Savoring Seoul: Theater District’s Byeoldabang Miseuri, aka “The Lunchbox Place”

The Daehangno neighborhood is best known for theater. And in an area populated with colorful and cultural people, it makes sense that there it an equally colorful cafe scene.
By Meagan Mastriani

Cafe-goers in Seoul often frequent the same loop — Hongdae, Itaewon, Insadong, Gangnam — with few detours. I’m admittedly guilty of this same repetition most days. And why not? These neighborhoods are overflowing with wonderful independent coffee shops and restaurants. You could stumble around Hongdae blindfolded and still manage to end up in a cute cafe. However, there are some great places to eat and drink outside the typical route. One of these under-appreciated areas is Daehangno, not far from the famous Dongdaemun market.


The Daehangno neighborhood is best known for theater. It’s a cultural hotspot that attracts young actors, poets, and artists. On any given day, thespians line the streets passing out fliers for their latest production while street performers put on shows in the famous Marronnier Park. In an area populated with such colorful people, it just makes sense that there would be an equally colorful cafe scene.


K-pop fans know Byeoldabang Miseuri as the place where an imaginary celebrity couple ate during the show “We Got Married”. But to me, it will always be known as “the Lunchbox place”.

Byeoldabang Miseuri has an extensive menu with lots of tasty drinks and snacks, but the thing I liked most about it right away was that they serve dosiraks — Korean-style lunchboxes. These small metal boxes are similar to  Japanese bento boxes (in fact, you could say they’re the same thing, although Koreans would never call them by a Japanese name).

Dosiraks were once considered acceptable only for children and the poor. However, this image has changed, and dosiraks can now be found on the menu at some popular barbeque restaurants and cafes. Byeoldabang Miseuri plays up the child-like, nostalgic nature of the dosirak by serving it alongside colorful plastic water pitchers and plastic-handled spoons. The walls of the cafe are covered in cute doodles and notes scrawled on napkins and post-its, and toys and dolls sit atop the shelves. It feels like a whimsical school cafeteria for grown-ups. And even though I wasn’t raised bringing a metal lunchbox to school, there is something fun and comforting about eating “kid food” from any culture.
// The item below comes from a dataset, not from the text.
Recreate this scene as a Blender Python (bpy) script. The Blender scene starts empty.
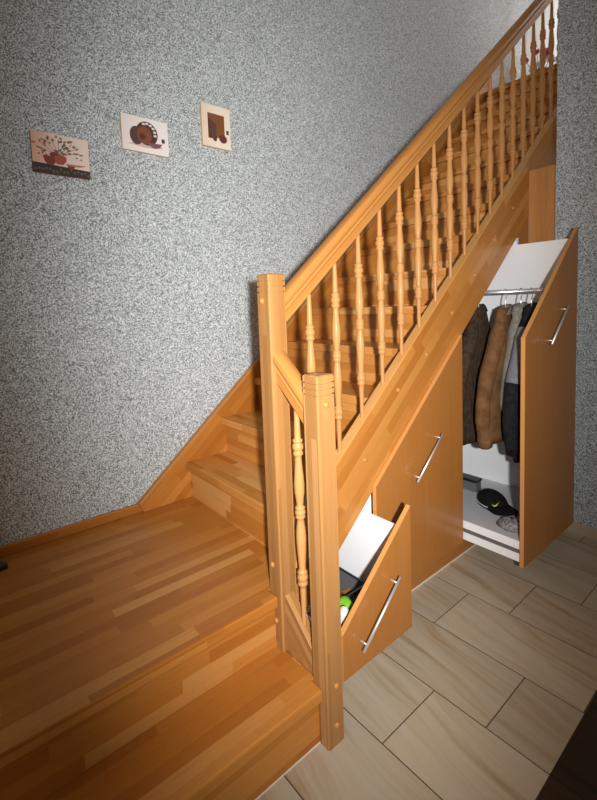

Inside the lunchbox are rice, kimchi, dried seaweed shreds, pepper sauce, a fried egg, and Spam. Yes, Spam — Koreans aren’t afraid of “mystery meat”. This is just one of the many, many Korean dishes containing the famous canned meat, popularized during the Korean War. It would be difficult to visit Korea without eating a single bite of Spam (even if you don’t realize it right away).

Presentation is a part of the dish. Mothers often took (and perhaps still take) care to make sure that the food was packed nicely and neatly into the box, often creating little pictures and designs with rice and vegetables. However, after opening it once to appreciate the aesthetics, dosirak diners replace the lid and shake the box vigorously to mix all the ingredients. The result is a delightful, ugly mess. First a fun design, then you get to shake it up? No wonder these boxes were such a hit with children — it encourages you, perhaps even requires you, to play with your food. Yes!

If Byeoldabang Miseuri is a place to let your inner child come out, then the only appropriate way to end the meal is with some cavity-inducing sweets. Then it’s time to pay the check, go home, and brush your teeth like the adult you are.